HC Deb 07 April 1870 vol 200 cc1429-30
MR. M'ARTHUR

said, he would beg to ask the Secretary of State for the Home Department, Why ministers appointed by the Wosleyan Conference for the spiritual benefit of Wesleyans in the Army, who have been, and still are, authorized to visit and minister to Wesleyans in Military Prisons, and whose services have been, and still are, so afforded without any payment being solicited or received from the public funds, are, on the removal of Military Prisoners to the Convict Prison at Mill-bank, refused admission to that Prison, while Episcopalian, Presbyterian, and Roman Catholic ministers are admitted to minister therein?

MR. BRUCE

, in reply, said, it was always most painful to him to be obliged to oppose any obstacles to the voluntary services of the excellent men who gave religious instruction to the inmates of the convict prisons. Not only in the military prisons, but also in all the county prisons, arrangements were usually made by which the ministers of Dissenting bodies who chose to attend voluntarily could do so; but this had never been the practice in the great convict establishments.

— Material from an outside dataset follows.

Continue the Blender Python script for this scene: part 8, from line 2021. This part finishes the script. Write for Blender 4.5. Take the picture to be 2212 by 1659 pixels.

There the religious ministrations hitherto had been exclusively performed by two chaplains—one of them connected with the Church of England, and the other a Roman Catholic; and, so far, these services had been performed without any complaint whatever. A short time ago arrangements were made by which military prisoners were collected in Millbank in great numbers, and the question had to be considered whether, consistently with the strict discipline required in this immense establishment, the arrangement as to military prisons could be adopted, and he came to the conclusion that it was impossible it could be carried out. It would have been impossible to have admitted Wesleyan ministers and to have refused admission to Baptist, Independent, and other ministers. The case of the Presbyterian ministers was different, because in the Army, Presbyterian chaplains were regularly appointed as representing Scotchmen, and it had long been the recognized custom to appoint Episcopalian, Roman Catholic, and Presbyterian chaplains. He did not, therefore, feel justified in refusing admission to a Presbyterian chaplain; but he could not venture, without injuring the discipline of this great convict prison, to extend the rule any further.